Friday, August 19, 2011

Another Imaginary 'The End is Nigh'

Bob Burnett is a Berkeley writer. “In a previous life he was one of the executive founders of Cisco Systems.” Well in this life he writes about Adam Smith in a rather juvenile way and asserts there is conspiracy, ‘they’re out to get us all’ type of article (HERE):

"Why Did Capitalism Fail?"

“Third, global corporations are modern outlaws, living outside the law. There is no "invisible hand" that regulates multinationals. In 1759 Philosopher Adam Smith argued that while wealthy individuals and corporations were motivated by self interest, an invisible hand was operating in the background ensuring that capitalist activities ultimately benefited society. In modern times this concept became the basis for the pronouncements of the Chicago School of Economics that markets were inherently self-regulating.

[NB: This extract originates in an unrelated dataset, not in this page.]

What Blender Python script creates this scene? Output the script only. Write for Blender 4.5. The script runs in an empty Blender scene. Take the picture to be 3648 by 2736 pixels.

However, the last five years have demonstrated that there is no "invisible hand" unregulated markets have spelled disaster for the average person. The "recovery" of 2009-10 ensured that "too big to fail" institutions would survive and the rich would continue to be rich. Meanwhile millions of good jobs were either eliminated or replaced by low-wage jobs with poor or no benefits.

Adam Smith never said there was an actual invisible hand – it is a metaphor for the hidden motive operating in the heads of nasty landlords in centuries long past that compelled them to feed the “thousands whom they employ” in their castles, fields, stables, and, when needed, in their armies, because without food they could not labour (and they would not labour for long without food) (Moral Sentiments (1759); and in 1776, it was a metaphor for what those merchants who preferred to invest in “domestick industry”, rather than abroad, because they perceived in their heads that this was less risky than sending capital abroad, while others (the majority) were willing to take the greater risks of foreign trade.

The metaphor worked well. The motives of individuals are private and, well, invisible! But using a metaphor, it describes its object in a “striking and more interesting manner”.

The problem is that modern standards of literacy being somewhat less sophisticated than those of 18th-century students and professors, and it became widely believed by graduates and their professors in the 20th century, that Smith’s metaphor (used once each in Moral Sentiments, 1759, and Wealth Of Nations, 1776) was something that actually existed! It doesn’t.

Smith mentioned nothing – absolutely nothing – about “capitalist activities”. He didn’t even know of the word ‘capitalism’ – it was not invented in English until 1854 in Thackeray’s novel, The Newcomes – and modern world capitalism is far different from Smith's world of “the age of commerce’.

As for eliminating “millions” of jobs, employment worldwide is increasing. Of course, jobs disappear – otherwise we would still be using horses or human porters, with living standards and weekly hours of labour to match. That’s the power of creativity – the old is continually being replaced by the new. Stop that process and living standards for everybody would stagnate.